• Work to complete:
From the listing below, pull each line that includes "scene".

• Supplied data:
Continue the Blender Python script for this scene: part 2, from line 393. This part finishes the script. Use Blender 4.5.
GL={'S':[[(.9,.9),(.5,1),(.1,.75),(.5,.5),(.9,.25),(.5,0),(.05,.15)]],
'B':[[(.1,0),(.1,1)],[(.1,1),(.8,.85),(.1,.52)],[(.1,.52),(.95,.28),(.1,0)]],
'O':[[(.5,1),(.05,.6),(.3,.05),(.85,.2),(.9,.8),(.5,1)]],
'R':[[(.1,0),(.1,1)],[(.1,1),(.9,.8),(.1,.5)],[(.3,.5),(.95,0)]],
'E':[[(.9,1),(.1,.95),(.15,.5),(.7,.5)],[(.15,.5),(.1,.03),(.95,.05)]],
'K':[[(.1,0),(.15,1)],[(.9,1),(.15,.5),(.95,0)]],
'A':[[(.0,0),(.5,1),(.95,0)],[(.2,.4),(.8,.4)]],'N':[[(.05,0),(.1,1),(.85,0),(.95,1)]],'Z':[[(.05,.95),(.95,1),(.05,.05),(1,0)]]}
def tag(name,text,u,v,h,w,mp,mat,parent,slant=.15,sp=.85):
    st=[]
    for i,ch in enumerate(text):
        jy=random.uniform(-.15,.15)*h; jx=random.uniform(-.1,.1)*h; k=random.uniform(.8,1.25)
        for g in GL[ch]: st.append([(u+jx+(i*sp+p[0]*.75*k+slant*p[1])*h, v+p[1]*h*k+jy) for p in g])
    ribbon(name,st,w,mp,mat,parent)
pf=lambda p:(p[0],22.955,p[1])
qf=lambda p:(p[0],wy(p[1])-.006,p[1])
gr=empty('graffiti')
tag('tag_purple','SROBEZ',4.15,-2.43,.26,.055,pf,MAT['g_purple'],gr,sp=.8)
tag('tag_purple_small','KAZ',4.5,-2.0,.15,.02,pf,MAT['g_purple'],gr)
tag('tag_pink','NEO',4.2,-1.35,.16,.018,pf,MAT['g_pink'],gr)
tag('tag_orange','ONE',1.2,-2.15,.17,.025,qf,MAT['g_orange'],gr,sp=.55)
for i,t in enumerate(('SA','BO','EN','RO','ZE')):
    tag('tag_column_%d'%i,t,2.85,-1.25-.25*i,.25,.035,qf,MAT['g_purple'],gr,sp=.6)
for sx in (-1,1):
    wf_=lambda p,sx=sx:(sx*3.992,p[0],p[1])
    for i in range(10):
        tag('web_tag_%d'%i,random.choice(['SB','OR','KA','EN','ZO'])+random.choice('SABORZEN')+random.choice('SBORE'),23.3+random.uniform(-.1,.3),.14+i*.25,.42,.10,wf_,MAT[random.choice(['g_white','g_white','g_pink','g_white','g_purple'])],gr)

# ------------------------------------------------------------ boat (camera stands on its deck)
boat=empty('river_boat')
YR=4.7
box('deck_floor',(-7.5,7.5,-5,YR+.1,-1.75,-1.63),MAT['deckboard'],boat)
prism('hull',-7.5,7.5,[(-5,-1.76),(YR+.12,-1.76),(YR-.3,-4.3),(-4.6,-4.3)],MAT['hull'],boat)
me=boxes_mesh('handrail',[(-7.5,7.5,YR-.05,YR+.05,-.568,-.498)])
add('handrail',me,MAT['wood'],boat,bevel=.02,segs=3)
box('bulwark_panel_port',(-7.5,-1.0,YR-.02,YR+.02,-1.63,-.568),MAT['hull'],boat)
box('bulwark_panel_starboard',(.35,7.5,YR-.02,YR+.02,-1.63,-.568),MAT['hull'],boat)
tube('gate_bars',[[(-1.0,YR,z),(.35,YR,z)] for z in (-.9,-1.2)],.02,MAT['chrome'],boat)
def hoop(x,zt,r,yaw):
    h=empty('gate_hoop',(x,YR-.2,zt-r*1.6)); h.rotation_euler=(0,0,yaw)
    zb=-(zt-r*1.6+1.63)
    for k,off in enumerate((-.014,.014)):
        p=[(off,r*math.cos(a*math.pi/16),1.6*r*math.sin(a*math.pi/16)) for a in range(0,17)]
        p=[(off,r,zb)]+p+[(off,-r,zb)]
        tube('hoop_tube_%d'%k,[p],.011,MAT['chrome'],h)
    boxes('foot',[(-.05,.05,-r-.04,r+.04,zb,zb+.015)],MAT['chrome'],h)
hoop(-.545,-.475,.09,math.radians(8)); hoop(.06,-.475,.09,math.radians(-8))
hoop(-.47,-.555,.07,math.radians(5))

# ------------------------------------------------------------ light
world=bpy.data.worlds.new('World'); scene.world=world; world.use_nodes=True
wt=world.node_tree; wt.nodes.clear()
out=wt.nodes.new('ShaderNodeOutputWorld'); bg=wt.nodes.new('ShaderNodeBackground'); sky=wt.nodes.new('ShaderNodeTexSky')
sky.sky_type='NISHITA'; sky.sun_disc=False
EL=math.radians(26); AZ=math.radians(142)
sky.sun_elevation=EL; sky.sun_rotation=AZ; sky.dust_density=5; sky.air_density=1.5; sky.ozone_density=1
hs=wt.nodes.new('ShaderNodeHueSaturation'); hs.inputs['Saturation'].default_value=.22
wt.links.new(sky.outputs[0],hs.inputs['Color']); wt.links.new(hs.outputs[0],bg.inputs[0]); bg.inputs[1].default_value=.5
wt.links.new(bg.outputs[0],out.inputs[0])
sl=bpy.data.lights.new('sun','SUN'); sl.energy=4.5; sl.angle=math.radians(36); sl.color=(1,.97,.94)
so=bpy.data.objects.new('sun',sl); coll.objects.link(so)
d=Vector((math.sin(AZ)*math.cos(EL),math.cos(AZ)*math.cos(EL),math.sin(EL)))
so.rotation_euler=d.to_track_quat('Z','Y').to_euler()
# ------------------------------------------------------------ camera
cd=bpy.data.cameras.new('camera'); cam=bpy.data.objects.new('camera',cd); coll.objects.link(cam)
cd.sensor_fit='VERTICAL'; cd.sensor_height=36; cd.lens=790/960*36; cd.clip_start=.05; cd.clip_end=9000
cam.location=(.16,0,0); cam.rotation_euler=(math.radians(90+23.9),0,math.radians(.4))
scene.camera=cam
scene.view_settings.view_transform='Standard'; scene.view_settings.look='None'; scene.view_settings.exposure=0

• Finished exercise:
Continue the Blender Python script for this scene: part 2, from line 393. This part finishes the script. Use Blender 4.5.
world=bpy.data.worlds.new('World'); scene.world=world; world.use_nodes=True
scene.camera=cam
scene.view_settings.view_transform='Standard'; scene.view_settings.look='None'; scene.view_settings.exposure=0